Per esempio, mentre la lunga ondata di proteste contro la legge sugli agenti stranieri si protraeva in Georgia nella primavera del 2024, i georgiani espatriati organizzavano manifestazioni di supporto alle proteste in molte città europee e americane.
Come dimostrano i risultati del voto estero nel 2020, in cui due terzi delle preferenze sono andate ai partiti di opposizione e Sogno Georgiano si è attestato al 29% (contro il 50% sfiorato in Georgia), chi tra gli espatriati andava a votare lo faceva in massima parte per esprimere il proprio dissenso dal partito di governo.
In virtù di questi numeri e dell’accresciuta assertività politica della diaspora, Sogno Georgiano non ha avuto quindi interesse a facilitare le procedure elettorali fuori dai confini. A questo giro si è votato in 67 seggi elettorali localizzati in 42 paesi con molti cittadini che si sono sobbarcati lunghi “viaggi elettorali”.
La corsa a registrarsi per il voto all’estero ha confermato che molti georgiani della diaspora volevano partecipare a quello che era considerato come un momento importante per il futuro del paese.
In base ai dati della Commissione elettorale centrale , ben 95.910 espatriati si sono iscritti per votare (su un totale di 3.495.789 aventi diritto). Di questi, 34mila si sono recati alle urne aspettando, in alcuni casi, per ore il proprio turno (il video della coda chilometrica a New York ha fatto il giro dei social).

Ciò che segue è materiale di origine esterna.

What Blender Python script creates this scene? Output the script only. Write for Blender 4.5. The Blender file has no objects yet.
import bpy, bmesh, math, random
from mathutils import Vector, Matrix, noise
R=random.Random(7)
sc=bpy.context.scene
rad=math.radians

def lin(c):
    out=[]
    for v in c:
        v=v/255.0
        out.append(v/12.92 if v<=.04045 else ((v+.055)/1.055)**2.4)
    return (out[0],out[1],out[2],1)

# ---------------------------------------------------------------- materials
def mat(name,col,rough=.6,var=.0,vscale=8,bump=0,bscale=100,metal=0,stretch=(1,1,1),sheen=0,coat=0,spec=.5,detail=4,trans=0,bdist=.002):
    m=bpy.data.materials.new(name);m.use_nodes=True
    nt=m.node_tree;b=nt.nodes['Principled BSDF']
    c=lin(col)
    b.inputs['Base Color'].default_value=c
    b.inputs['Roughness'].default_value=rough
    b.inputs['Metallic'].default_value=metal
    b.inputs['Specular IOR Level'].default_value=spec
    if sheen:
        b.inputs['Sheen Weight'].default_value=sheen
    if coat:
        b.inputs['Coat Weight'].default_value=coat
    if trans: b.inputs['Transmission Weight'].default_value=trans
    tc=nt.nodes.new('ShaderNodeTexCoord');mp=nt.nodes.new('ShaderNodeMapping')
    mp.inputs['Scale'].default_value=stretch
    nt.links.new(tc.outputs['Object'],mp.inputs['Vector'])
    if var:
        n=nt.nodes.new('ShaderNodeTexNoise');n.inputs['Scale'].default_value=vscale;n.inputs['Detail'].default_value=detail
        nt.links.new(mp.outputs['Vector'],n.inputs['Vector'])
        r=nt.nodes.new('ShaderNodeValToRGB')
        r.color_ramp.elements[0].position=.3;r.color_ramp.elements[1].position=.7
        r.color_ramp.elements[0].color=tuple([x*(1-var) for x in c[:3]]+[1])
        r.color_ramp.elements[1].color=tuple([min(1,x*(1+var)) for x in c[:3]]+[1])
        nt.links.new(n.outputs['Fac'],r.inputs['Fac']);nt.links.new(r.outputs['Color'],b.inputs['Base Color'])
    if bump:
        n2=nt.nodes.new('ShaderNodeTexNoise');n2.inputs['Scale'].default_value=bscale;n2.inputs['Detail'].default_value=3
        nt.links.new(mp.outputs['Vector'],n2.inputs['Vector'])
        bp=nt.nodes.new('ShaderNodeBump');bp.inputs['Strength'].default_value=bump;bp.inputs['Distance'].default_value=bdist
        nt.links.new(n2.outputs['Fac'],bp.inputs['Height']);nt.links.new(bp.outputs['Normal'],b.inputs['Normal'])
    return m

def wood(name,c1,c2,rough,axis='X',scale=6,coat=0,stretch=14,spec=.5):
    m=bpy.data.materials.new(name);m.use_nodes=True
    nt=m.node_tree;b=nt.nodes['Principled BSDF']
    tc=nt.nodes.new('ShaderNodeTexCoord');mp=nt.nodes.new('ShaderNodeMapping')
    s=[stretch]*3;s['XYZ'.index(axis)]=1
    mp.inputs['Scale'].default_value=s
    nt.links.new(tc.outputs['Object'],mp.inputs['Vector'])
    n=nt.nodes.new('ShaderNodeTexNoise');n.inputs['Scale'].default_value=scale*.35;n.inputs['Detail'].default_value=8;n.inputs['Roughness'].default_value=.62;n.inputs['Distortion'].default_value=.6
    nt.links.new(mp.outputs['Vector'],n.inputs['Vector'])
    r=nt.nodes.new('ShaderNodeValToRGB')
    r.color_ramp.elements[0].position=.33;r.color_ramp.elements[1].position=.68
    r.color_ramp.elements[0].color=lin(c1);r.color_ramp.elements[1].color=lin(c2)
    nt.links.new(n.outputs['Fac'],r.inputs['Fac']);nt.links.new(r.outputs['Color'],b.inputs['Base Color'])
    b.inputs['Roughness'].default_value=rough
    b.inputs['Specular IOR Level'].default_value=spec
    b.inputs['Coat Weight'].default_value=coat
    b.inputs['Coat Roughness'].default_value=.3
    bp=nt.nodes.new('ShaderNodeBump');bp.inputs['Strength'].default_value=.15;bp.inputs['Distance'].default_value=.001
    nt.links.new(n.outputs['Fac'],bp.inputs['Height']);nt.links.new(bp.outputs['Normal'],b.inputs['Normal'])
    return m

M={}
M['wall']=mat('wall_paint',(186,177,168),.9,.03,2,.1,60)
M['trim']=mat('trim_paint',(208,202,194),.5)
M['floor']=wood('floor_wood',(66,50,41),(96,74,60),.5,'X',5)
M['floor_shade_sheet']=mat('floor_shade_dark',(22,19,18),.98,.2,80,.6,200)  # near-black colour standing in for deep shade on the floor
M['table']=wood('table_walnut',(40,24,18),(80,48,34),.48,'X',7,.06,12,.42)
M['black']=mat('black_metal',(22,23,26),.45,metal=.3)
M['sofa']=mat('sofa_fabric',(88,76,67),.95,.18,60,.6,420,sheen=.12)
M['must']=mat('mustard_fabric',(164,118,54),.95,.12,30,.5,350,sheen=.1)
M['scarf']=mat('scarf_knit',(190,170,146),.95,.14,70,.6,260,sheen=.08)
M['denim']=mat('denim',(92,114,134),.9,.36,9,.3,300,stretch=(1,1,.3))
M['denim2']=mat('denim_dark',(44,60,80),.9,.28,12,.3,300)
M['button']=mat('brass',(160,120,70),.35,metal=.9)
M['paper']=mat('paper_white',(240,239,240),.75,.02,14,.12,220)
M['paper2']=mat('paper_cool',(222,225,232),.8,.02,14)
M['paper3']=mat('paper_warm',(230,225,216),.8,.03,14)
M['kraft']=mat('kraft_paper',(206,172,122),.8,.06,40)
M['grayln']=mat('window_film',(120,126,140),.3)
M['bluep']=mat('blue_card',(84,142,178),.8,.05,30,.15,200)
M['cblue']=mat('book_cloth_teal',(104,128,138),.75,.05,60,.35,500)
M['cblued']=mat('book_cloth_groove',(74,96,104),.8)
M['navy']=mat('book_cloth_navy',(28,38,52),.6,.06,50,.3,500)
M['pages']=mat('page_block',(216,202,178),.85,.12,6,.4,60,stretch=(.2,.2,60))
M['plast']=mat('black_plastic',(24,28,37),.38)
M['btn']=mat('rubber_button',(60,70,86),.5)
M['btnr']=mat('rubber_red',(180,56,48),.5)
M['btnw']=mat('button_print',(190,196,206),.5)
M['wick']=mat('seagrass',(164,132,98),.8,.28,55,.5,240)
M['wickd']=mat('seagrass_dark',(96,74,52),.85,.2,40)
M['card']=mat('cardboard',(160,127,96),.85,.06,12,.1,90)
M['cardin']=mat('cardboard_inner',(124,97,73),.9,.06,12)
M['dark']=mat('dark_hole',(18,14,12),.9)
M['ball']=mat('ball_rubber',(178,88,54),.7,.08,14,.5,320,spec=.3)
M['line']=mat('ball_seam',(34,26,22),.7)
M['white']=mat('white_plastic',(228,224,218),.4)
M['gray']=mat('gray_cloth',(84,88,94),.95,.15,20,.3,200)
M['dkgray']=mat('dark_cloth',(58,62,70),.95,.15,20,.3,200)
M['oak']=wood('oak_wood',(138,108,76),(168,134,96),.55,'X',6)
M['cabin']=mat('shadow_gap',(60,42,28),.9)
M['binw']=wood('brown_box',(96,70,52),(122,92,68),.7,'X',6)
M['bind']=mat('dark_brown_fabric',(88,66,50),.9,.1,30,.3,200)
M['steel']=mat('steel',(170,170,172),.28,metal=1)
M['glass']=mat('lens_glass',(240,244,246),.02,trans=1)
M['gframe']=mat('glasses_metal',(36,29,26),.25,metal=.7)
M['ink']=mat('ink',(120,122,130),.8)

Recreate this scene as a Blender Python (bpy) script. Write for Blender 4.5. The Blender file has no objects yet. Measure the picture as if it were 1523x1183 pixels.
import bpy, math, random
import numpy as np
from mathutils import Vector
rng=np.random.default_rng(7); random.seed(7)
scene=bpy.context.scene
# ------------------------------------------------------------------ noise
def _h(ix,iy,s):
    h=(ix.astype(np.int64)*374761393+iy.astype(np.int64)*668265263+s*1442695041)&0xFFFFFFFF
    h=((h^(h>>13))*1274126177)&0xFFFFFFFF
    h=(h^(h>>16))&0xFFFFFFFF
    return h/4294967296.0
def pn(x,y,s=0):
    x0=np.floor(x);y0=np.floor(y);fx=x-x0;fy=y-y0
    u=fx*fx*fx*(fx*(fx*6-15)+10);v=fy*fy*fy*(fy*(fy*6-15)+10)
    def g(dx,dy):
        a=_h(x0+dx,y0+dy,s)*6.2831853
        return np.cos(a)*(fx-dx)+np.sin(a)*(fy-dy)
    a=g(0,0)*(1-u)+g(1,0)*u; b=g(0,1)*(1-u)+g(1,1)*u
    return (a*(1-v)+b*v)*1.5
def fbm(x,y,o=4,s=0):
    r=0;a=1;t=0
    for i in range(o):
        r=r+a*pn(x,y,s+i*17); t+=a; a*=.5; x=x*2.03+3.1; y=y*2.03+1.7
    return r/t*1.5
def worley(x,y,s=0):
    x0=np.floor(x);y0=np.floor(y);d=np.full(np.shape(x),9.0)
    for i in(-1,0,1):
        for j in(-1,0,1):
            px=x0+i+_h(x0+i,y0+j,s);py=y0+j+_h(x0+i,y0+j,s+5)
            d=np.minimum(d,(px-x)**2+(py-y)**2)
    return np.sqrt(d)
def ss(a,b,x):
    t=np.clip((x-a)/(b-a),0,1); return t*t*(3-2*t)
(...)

Come nel 2020, i risultati di Sogno Georgiano sono stati di molto inferiori (intorno al 15%, ma mancano ancora i dati definitivi) al 54% ottenuto in Georgia, con la “Coalizione per il Cambiamento” che è risultata la forza politica con più preferenze all’estero.
Anche se si è trattato di un fenomeno sociale rilevante, il voto estero non ha pesato in modo significativo sui risultati delle elezioni del 26 ottobre in Georgia.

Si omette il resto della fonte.